The Corner

Music

‘Shocking Beauty’

Manfred Honeck

Manfred Honeck is one of the leading conductors in the world. A member of a prominent Austrian musical family, he is the music director of the Pittsburgh Symphony Orchestra, and this week he is guest-conducting the New York Philharmonic. I sat down with him for a wide-ranging discussion. You can hear this podcast, this Q&A, here.

We talk about guest-conducting: Do you have to be more polite and deferential than you would be with your own orchestra? We talk about podium tyrants of the past. Few would want to return to those days. But has the pendulum swung too far in the other direction? Are conductors too restrained?

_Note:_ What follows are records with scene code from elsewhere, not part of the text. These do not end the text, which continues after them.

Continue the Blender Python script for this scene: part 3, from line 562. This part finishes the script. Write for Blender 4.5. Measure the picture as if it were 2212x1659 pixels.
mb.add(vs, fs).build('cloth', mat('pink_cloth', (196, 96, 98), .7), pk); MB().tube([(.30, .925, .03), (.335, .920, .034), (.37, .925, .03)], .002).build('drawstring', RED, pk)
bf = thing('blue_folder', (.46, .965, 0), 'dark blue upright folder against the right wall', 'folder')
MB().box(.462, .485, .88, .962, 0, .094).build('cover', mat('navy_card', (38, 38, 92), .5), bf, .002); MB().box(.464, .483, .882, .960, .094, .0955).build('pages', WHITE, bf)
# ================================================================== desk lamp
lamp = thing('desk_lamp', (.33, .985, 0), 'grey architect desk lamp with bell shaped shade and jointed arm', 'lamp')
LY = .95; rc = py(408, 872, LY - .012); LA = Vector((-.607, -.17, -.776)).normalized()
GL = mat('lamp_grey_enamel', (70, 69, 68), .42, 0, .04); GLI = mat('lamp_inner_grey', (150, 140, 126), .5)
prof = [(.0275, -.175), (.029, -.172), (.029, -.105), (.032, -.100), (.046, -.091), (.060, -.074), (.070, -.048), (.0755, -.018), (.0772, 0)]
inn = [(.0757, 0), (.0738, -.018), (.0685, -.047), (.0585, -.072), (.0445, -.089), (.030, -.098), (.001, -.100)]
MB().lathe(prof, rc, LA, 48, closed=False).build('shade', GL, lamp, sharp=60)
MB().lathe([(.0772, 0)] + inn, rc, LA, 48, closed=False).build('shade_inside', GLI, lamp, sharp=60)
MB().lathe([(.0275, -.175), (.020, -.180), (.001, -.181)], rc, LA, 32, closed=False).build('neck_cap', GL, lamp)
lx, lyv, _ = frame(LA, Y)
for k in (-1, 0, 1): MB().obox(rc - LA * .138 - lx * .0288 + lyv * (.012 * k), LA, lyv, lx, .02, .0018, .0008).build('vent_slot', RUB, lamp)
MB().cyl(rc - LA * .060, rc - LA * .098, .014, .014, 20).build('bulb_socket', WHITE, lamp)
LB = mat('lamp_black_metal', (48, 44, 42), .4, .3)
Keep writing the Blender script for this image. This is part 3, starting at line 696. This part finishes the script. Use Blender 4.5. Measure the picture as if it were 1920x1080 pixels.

Further, we talk about composers and their music, including Maestro Honeck’s program for this week — which consists of Dvorak, Sibelius, and Tchaikovsky. By the way, some people sneer at Tchaikovsky, as they are taught. They are also taught to sneer at Rachmaninoff and Puccini. Why? Honeck gives an interesting answer, saying, in part, that people have a strange relationship with beauty today — and Tchaikovsky et al. provide “shocking beauty.”

Anyway, on this conversation goes. It lasts a little more than an hour, and it affords an excellent opportunity to hear the thoughts of one of the most intelligent, most honest, and best musicians working today.